Besides that, technology is helping the oil industry become safer. Smart tech for oil field workers and site inspectors and drone deployment for pipeline monitoring are but a couple of the ways in which technology can be good not just for the oil industry but for the environment.

So, on the face of it, Big Tech is being hypocritical, not least because it doesn’t seem as willing to advertise its business with Big Oil as it is its renewable energy purchasing plans. Yet, it’s worth noting it again: Big Tech companies are businesses and as such they will look for opportunities to sell their products and services to those who need them and can pay for them.

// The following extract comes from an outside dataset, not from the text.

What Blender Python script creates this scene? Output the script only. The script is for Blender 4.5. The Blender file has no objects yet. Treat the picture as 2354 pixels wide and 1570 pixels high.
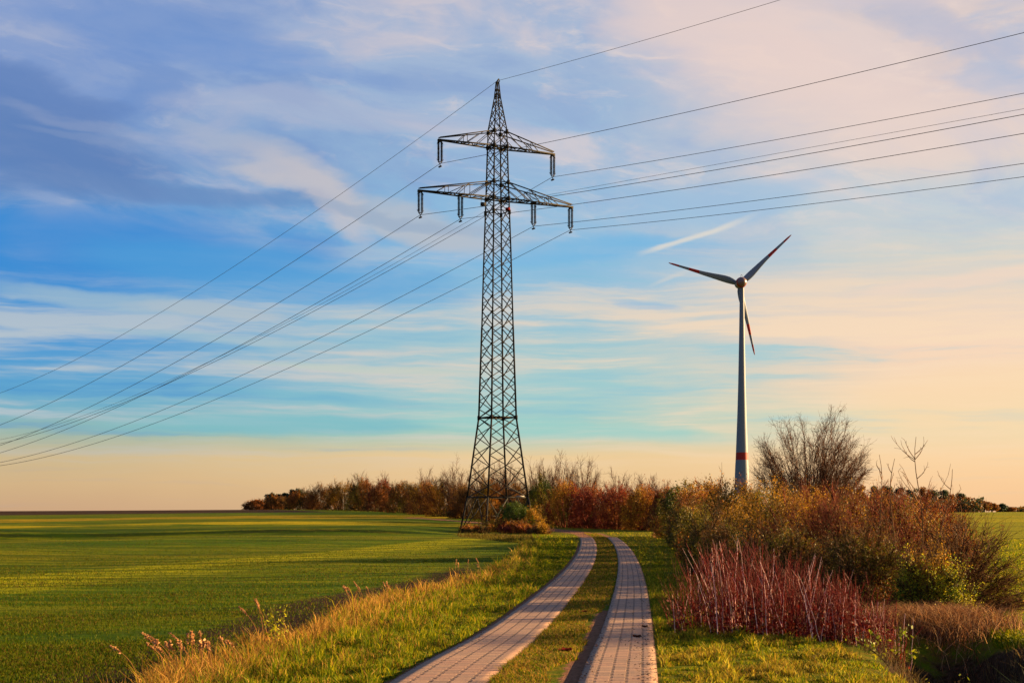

There is no pragmatic reason for Big Oil to be an exception to this rule and despite what many might imagine in these climate panic-fraught times, pragmatism is how business is done, not ideology. Whatever Goldman Sachs says, it didn’t pull out of Arctic drilling because of its ideological beliefs. It is a lot more likely it pulled out of Arctic drilling because for now, Arctic drilling is not really a profitable investment area in the places where Goldman can invest in it. Selling cloud services and AI capabilities to Big Oil is a profitable business for Big Tech. There is no pragmatic reason they should stop doing it just as there is no respectable reason they should be that shy about it.